YARGITAY KARARI
DAİRE : 1. Hukuk Dairesi
ESAS NO : 2014/17151
KARAR NO : 2016/5246
KARAR TARİHİ : 28.04.2016
MAHKEMESİ :ASLİYE HUKUK MAHKEMESİ
Taraflar arasında görülen davada;
Davacı, dava dışı kızı …’nin eşinin, taşınmazını elinden alacağı konusunda tehdit etmesi sebebi ile taşınmazını ona kaptırmamak amacıyla kayden maliki olduğu kat mülkiyeti kurulu 211 ada 14 parseldeki 3 nolu meskenini davalı kızına satış göstermek suretiyle devrettiğini, ancak karşılığında herhangi bir bedel almadığını, kızı ve damadı boşandıktan sonra taşınmazın iadesini talep ettiği halde davalının kabul etmediğini belirterek tapu iptal ve tescile karar verilmesini istemiştir.
Davalı, iddiaların doğru olmadığını, davada inanç sözleşmesine dayanılması sebebi ile iddianın yazılı delille ispatlanması gerektiğini, böyle bir belge de sunulmadığını belirterek davanın reddini savunmuştur.

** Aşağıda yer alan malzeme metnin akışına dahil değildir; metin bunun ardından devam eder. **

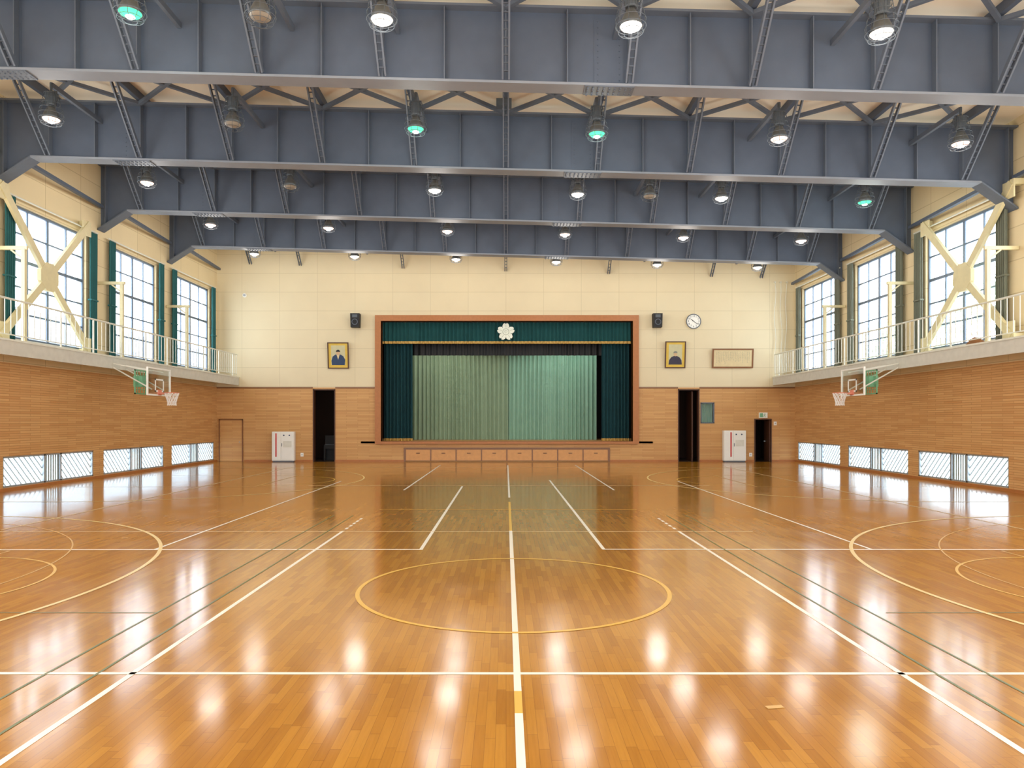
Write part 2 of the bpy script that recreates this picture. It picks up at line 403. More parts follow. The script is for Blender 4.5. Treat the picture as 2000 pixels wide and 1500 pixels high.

Mahkemece, işlemin inanç sözleşmesine dayalı olması nedeniyle yazılı delille kanıtlanabileceği, ancak davacı tarafça herhangi bir yazılı delil ibraz edilmediği, yemin teklif etme hakkından da vazgeçtiği gerekçesi ile kanıtlanamayan davanın reddine karar verilmiştir.
Karar, davacı vekili tarafından süresinde temyiz edilmiş olmakla; Tetkik Hakimi …’ın raporu okundu. Düşüncesi alındı. Dosya incelendi. Gereği görüşülüp, düşünüldü.
-KARAR-
Dosya içeriğine, toplanan delillere, hükmün dayandığı yasal ve hukuksal gerekçeye, delillerin takdirinde bir isabetsizlik bulunmamasına, özellikle; 6100 sayılı Hukuk Muhakemeleri Kanunu’nun 74. maddesi hükmü gereğince davacı vekilinin vekaletnamesinde; ”yemin teklif etme konusunda” özel yetkisi mevcut değil ise de, davacı asilin dava dilekçesinde yemin deliline açıkça dayandığı, vekilinin, davalı tarafa yemin teklif ettiği 06.05.2014 tarihli celsede ve yine yemin delillinden vazgeçtiğini bildirdiği 10.07.2014 tarihli celsede davacı asilin hazır olduğu ve bu hususlara karşı çıkmadığı, ne var ki, yemin deliline dayanan davacı tarafın yemin metnini 19.02.2014 havale tarihli dilekçe ile evrak arasına sunduğu, vekaletnamesinde ”yemini kabul” konusunda özel yetkisi bulunan davalı vekilinin 06.05.2014 tarihli celsede, yemin teklifini kabul ederek, davalıyı gelecek celse hazır edeceğini bildirdiği, 6100 sayılı HMK’nın 227/2. maddesi hükmü gereğince; ”Yemin teklif olunan kimse, yemini edaya hazır olduğunu bildirdikten sonra, diğer taraf teklifinden vazgeçerek başka bir delile dayanamaz ve yeni bir delil de gösteremez” hükmü karşısında davacı tarafın son celse yeniden yemin teklifine dayandığını bildirmiş olmasının
sonuca etkili olmadığı gözetilerek yazılı olduğu üzere karar verilmiş olmasında bir isabetsizik yoktur. Davacı vekilinin temyiz itirazları yerinde değildir. Reddiyle usul ve yasaya uygun olan hükmün ONANMASINA, aşağıda yazılı 4.00.-TL. bakiye onama harcının temyiz eden davacıdan alınmasına, 28.04.2016 tarihinde oybirliğiyle karar verildi.